Big screen caricature

(Photo: presse.metropolitan-film)The American director’s W (with Josh Brolin in the main role) was released just before the elections, and is a partial and slightly grotesque portrait of a picturesque figure. Stone has chosen to present certain rather striking aspects of the 62-year-old president, such as his Oedipal relationship with his father, his almost fairytale love story with his wife Laura (played by Ellen Burstyn), his alcoholism, his religious beliefs and, above all, the war in Iraq.

However, there are at least two fundamental matters which the director does not approach: September 11 and Bush's election (although, of course, this has already been dealt with by Michael Moore in Fahrenheit 9/11). Stone's Bush is a sort of numbskull who, partly by chance and partly by luck, finds himself president of a country; who eats nothing but sandwiches and hamburgers; and to whom, finally, we almost find ourselves warming. Is this Stone's message? The only problem with which he seems to be really concerned is the war in Iraq. Former US secretary of state Colin Powell (played by Jeffrey Wright) finds himself obliged to make a rather implausible anti-militarist speech to the public, while the images of soldiers' wounded bodies take care of the rest.

It is clear that Stone's objective is not to write history – neither he nor the screenwriter, Stanley Weiser, used any firsthand sources. None of the ‘real’ figures were contacted and it would seem that much of the screenplay is based on two books: State of Denial: Bush at War, Part III (2006) by Bob Woodward and The Faith of George W. Bush by Stephen Mansfield (2004).

Next up: a film about Sarkozy?

While, for American cinema, making films from the biographies of men who ‘made history’ (as Stone already did in 1995 with Nixon and in 1991 with JFK) is relatively commonplace, on the other side of the Atlantic, we are more used to denunciative or historical cinema. Take the first film on Italian dictator Mussolini, which is mainly about his death (Mussolini: Ultimo atto/ 'Final Act', Carlo Lizzani, 1974) or the recent film about Hitler (Olivier Hirschbiegel’s Der Untergang/ 'Downfall', in 2004).

However, cinematic portraits of current politicians are still quite rare. In Italy, Nanni Moretti attempted it in 2006 with Il Caimano. While the director insisted that the film was not about Berlusconi, a number of (right-wing) politicians asked for the release date to be put back so as not to coincide with the April elections, in which the prime minister was re-elected.

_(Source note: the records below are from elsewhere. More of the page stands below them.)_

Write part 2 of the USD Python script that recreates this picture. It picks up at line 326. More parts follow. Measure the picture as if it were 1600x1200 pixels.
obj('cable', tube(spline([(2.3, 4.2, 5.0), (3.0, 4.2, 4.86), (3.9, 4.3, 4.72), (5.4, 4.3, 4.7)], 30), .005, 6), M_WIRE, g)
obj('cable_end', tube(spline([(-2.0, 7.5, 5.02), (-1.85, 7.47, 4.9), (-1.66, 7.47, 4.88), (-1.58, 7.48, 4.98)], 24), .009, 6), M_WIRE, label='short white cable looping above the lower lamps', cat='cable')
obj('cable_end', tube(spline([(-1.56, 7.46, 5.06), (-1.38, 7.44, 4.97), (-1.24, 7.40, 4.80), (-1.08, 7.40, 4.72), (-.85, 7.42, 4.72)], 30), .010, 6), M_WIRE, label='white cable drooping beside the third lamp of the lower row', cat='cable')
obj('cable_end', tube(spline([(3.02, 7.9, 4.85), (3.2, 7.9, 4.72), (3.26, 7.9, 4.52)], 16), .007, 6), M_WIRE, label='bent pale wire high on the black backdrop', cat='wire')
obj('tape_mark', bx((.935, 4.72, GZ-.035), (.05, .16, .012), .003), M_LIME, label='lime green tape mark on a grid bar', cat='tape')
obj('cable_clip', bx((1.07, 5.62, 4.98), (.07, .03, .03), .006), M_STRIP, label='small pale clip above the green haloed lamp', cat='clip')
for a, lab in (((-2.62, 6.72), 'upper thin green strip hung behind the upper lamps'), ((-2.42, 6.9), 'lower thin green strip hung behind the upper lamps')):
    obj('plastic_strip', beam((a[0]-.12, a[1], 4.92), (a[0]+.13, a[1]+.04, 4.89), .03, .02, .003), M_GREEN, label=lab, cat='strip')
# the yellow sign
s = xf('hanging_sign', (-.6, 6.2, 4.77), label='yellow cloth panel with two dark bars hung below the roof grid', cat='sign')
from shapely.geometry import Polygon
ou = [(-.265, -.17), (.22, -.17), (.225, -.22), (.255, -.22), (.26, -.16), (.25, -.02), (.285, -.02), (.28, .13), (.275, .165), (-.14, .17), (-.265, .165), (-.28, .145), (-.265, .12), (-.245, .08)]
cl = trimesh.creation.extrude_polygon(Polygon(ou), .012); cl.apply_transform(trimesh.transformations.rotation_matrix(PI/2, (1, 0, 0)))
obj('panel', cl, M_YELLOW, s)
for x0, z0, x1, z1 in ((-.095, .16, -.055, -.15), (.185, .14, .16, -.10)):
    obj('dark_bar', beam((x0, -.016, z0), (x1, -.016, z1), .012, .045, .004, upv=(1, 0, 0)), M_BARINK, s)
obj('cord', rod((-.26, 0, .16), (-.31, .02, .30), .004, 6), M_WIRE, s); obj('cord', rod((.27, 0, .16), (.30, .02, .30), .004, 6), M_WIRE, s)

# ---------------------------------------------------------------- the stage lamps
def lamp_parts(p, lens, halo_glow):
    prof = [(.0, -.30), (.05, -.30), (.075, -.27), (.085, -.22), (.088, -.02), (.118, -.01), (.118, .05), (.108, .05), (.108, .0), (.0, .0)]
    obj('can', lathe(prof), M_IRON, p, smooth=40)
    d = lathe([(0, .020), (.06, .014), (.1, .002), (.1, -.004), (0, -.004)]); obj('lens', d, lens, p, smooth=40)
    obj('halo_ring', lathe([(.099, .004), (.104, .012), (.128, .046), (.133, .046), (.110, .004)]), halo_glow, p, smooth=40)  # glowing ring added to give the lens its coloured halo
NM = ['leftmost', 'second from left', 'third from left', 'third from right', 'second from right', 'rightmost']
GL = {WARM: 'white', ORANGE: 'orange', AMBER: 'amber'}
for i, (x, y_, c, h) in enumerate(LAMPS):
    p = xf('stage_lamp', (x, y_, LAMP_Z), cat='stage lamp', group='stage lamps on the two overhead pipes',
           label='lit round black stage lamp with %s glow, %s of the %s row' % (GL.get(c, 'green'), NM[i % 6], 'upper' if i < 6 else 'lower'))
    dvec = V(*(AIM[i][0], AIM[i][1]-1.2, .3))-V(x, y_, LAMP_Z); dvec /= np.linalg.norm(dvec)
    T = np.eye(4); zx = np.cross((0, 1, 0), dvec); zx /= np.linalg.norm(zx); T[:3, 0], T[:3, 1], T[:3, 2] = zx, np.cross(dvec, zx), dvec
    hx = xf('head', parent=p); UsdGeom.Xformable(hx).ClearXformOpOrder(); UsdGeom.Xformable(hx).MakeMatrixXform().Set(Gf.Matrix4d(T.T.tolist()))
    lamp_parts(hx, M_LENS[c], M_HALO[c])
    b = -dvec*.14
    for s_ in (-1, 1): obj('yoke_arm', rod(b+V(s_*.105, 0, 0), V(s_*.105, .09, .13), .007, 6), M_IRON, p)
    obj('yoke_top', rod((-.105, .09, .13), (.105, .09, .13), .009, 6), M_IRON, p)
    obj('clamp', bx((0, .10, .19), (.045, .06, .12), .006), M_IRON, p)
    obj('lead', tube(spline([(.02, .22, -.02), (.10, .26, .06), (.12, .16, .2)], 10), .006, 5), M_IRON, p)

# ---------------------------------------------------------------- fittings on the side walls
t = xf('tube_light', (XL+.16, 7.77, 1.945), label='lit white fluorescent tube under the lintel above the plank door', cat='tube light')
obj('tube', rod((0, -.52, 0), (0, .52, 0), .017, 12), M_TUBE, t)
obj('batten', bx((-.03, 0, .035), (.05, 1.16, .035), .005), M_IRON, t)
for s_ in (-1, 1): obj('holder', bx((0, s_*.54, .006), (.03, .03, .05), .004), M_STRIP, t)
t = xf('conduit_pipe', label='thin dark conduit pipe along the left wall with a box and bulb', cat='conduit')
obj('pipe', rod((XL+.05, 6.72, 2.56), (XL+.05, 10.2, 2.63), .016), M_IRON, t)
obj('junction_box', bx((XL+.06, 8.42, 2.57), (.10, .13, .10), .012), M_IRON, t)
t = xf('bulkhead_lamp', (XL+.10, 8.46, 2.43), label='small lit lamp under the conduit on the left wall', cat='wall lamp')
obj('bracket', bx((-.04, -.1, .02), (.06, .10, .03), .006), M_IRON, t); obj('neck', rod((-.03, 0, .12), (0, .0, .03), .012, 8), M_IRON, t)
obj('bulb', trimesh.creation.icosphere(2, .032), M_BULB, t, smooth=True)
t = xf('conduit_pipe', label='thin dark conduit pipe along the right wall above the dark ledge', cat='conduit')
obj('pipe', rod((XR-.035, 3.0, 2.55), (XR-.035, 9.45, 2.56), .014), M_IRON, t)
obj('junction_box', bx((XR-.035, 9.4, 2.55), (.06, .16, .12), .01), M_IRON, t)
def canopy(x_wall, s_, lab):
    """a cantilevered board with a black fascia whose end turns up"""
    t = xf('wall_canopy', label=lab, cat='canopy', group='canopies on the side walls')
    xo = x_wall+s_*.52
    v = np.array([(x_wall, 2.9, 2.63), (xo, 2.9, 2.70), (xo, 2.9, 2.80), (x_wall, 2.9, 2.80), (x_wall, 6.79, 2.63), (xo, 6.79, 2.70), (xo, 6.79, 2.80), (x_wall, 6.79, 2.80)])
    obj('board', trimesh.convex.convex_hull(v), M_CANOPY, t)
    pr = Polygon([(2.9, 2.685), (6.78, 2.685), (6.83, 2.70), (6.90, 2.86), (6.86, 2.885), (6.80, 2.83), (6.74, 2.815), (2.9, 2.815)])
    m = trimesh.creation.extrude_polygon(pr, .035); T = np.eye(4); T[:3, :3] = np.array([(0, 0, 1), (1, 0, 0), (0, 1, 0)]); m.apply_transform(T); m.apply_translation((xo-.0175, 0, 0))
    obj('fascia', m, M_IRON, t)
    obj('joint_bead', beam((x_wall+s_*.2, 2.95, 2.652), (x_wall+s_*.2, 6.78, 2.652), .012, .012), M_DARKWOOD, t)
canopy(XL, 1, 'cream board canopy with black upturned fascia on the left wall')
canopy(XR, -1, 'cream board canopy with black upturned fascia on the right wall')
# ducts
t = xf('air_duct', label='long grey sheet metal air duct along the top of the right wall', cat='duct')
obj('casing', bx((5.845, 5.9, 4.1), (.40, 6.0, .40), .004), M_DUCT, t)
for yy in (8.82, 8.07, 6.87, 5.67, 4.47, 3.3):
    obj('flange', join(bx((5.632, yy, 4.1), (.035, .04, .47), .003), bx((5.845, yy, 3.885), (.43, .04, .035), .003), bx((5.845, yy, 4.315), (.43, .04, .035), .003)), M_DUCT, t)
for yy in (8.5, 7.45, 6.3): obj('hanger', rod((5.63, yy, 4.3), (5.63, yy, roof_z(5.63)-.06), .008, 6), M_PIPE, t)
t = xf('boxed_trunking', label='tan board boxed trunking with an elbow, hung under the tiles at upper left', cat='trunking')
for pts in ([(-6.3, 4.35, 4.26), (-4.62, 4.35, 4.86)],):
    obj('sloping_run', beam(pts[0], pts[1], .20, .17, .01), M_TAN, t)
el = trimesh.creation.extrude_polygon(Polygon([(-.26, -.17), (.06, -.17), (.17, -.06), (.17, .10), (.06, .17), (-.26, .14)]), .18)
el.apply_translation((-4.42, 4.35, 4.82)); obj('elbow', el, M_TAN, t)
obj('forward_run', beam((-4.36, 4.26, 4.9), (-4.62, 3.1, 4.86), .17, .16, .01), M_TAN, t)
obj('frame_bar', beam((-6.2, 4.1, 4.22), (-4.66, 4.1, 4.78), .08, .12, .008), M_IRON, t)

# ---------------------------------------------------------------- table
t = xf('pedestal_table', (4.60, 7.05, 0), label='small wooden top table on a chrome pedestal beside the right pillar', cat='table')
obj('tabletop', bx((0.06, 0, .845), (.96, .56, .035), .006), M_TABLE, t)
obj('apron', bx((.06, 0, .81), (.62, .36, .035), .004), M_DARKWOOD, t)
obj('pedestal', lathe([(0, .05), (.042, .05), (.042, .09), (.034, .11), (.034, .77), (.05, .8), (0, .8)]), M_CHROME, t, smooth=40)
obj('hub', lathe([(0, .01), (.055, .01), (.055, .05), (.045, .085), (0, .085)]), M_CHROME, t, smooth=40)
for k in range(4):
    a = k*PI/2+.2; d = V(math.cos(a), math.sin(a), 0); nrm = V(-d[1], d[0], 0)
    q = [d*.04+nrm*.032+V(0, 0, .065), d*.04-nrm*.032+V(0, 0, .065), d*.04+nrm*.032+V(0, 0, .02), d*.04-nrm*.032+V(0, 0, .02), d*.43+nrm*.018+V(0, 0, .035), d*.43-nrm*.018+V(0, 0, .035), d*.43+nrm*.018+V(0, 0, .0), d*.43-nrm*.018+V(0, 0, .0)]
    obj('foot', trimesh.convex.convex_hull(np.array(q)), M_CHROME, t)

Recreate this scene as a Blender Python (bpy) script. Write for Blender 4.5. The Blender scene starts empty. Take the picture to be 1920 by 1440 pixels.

More recently, Paolo Sorrentino directed a film about (Photo: Lucky Red)Andreotti (Il Divo, 2008). In France, an attempt was made with Francois Mitterand; Le Bon Plaisir (Francis Girot, 1984) both revealed and hushed up the existence of the socialist president's love child. In 2005, Robert Guédiguian tried to portray Mitterand's private life at the end of his political career (Le Promeneur du Champ de Mars/ The Last Mitterrand, 2005). Germany is getting ready for a film about former chancellor Helmut Kohl, which will be released in 2009 – but apparently only for television.

Europe undeniably respects history: the EU is just over fifty years old and is today trying to bring together peoples who merely co-habited during the period between the world wars. European film seems to reflect this approach. Erwan Benezet, a journalist for the newspaper Le Parisien who co-wrote the book Washington Hollywood: Comment l'Amérique fait son cinéma/ How America makes films (Armand Colin, 2007) with Barthélémy Courmont, affirms that: ‘Historically, the United States is the only democratic country to have fully utilised cinema as propaganda (supervisory control is insisted upon in Hollywood, for example). The three other nations to have used cinema in this manner – Germany, the URSS and Italy during certain periods – had authoritarian governments or dictators at the time. American cinema is also remarkable for its incredible reactivity with regard to national and international history.’

Witch hunts and US film

During the sixties, America produced films about the Vietnam War (1960-1975) before the war ended. There have been films about Iraq although soldiers are still in situ (two examples are Lions for Lambs by Robert Redford and In the Valley of Elah by Paul Haggins, both released in 2007). In the US nobody found this scandalous, as it would have been in Europe. In his current releaseMiracle at St. Anna, Spike Lee tells the story of the Buffalo Soldiers against the backdrop of the Italian civil war; when the film's release caused national outrage, the director's only response was to shrug politely.

However, according to Erwan Benezet again, ‘It is also a question of money. Things change when budgets can be independent of the state which controls history. In France or Italy, films are too often dependent on funding to be sufficiently independent. This is not the case in the United States, where film-making is an industry in its own right, with greater liberty of movement and opinion. The last time the government tried to control film-making was during the 1950s witch hunts.’